The Bank of China (BOC), which merged its ten Hong Kong operating units last October to form Bank of China (Hong Kong), in anticipation of a joint New York and Hong Kong listing, may scrap plans for a full New York listing to reduce regulatory complexity, according to an underwriting source.

"We are not working with the idea of dual listing in Hong Kong and New York anymore," said the anonymous source. It's possible that the long-running investigation into the BOC's New York branch, which led to the replacement of Wang Xuebing, BOC's President, by new intendant Liu Mingkang, and a fine of US$20m from US and Hong Kong authorities in January, has complicated the BOC's listing preparations in New York.

BOC wants the initial public offering of its Hong Kong operations, a deal estimated to be worth US$4 billion to US$5 billion, to be completed this year; but to meet its schedule, Bank of China (Hong Kong) may have to confine the stock sale to investors willing to take shares denominated in Hong Kong dollars.

Liu Mingkang said yesterday: "The Bank of China (HK) is preparing its listing by dealing with non-performing assets, co-ordinating internal and external management and inviting strategic investors." Unlike his predecessor, Mr Liu is said to have been energetic in addressing corporate governance issues inside the bank. Four of the 13 directors of the new banks's board are independent, and two Western board-level advisers attend meetings, which are said to be held in English. One of the new directors is Chee-chen Tung, brother of the SAR's Chief Executive.

Investors however may be concerned about how Bank of China (Hong Kong) will reduce its non-performing loan ratio and maintain strong credit quality. Non-performing loans stood at 9.9% of total advances to customers at the end of October, more than double the Hong Kong average.

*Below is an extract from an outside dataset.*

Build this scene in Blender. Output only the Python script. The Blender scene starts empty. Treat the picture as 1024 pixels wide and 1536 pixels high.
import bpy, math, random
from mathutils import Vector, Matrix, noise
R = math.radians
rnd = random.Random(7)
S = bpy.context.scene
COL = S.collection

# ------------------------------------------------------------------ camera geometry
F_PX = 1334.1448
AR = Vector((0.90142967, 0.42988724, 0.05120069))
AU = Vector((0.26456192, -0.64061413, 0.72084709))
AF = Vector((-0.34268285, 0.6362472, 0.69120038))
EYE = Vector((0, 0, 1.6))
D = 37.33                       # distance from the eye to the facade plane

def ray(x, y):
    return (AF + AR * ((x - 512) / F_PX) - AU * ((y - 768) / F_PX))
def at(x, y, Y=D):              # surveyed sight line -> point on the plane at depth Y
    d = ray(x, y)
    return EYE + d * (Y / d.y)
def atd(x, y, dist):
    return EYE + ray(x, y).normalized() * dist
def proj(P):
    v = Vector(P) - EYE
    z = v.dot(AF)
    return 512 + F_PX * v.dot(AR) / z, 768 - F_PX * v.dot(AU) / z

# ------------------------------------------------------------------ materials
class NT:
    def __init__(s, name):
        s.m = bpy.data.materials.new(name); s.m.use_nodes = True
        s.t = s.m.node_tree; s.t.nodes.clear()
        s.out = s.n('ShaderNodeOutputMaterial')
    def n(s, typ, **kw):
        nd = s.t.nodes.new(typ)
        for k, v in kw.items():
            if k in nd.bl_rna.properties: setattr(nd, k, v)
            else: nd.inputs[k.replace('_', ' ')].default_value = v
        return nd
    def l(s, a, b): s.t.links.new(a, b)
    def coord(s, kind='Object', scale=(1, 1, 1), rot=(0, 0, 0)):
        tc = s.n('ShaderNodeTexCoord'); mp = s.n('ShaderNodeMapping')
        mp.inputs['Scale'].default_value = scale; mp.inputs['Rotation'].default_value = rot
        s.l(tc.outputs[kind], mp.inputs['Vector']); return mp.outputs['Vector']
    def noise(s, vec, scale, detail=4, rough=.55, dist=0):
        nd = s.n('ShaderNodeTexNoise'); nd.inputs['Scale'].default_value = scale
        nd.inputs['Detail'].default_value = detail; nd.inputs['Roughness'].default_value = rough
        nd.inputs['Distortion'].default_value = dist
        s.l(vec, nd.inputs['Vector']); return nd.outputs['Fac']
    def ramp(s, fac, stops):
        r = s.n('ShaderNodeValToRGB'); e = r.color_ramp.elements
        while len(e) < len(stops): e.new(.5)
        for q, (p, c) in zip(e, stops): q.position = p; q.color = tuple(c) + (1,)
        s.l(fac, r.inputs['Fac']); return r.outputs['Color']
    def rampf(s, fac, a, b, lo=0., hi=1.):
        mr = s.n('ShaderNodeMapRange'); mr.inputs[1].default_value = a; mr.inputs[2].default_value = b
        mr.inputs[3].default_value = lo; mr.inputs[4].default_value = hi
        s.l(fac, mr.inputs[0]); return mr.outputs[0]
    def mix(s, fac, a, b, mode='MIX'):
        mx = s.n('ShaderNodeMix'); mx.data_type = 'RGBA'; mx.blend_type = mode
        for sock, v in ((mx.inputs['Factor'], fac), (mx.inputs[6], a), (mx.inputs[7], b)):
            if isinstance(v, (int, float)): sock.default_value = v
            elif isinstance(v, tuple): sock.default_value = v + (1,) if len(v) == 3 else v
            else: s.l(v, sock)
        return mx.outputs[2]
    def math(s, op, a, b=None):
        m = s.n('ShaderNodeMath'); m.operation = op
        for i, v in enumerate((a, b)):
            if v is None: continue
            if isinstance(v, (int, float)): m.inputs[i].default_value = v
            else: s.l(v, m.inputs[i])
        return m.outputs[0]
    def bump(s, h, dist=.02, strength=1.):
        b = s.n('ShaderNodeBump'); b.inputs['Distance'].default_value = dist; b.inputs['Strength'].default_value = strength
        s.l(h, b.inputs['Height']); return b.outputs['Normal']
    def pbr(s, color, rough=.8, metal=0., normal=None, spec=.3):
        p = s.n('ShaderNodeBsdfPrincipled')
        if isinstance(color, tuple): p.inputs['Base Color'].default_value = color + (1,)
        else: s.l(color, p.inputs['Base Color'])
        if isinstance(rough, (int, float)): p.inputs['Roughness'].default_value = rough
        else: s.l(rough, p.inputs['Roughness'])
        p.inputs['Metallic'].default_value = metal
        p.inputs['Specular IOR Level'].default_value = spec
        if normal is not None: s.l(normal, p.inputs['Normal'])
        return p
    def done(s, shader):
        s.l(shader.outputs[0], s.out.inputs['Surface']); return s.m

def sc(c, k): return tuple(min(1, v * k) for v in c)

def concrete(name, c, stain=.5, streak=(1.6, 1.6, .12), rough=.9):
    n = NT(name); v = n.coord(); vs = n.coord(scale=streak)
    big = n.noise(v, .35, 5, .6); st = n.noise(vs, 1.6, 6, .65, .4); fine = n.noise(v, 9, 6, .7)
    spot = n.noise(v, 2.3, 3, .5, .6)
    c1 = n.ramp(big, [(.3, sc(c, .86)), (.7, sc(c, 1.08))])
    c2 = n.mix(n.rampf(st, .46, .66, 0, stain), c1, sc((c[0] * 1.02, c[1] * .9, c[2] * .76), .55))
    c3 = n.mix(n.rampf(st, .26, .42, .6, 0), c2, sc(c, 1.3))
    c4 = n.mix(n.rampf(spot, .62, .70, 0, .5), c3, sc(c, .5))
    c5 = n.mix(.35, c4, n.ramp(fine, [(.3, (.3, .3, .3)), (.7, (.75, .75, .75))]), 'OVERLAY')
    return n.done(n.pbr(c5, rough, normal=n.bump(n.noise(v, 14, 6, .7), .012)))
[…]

The merger between the Hong Kong branch of the BOC and nine other BOC units created Hong Kong's second largest bank, with HK$820 billion (US$105 billion) in assets putting it in second place behind HSBC with HK$1.71 trillion. Pretax profit at the units rose to HK$5.05bn (US$647m) in the six months through June 30 2001. The bank said about 10.5%, or $36.9bn of loans were bad at the end of June, down from 15.3% a year earlier.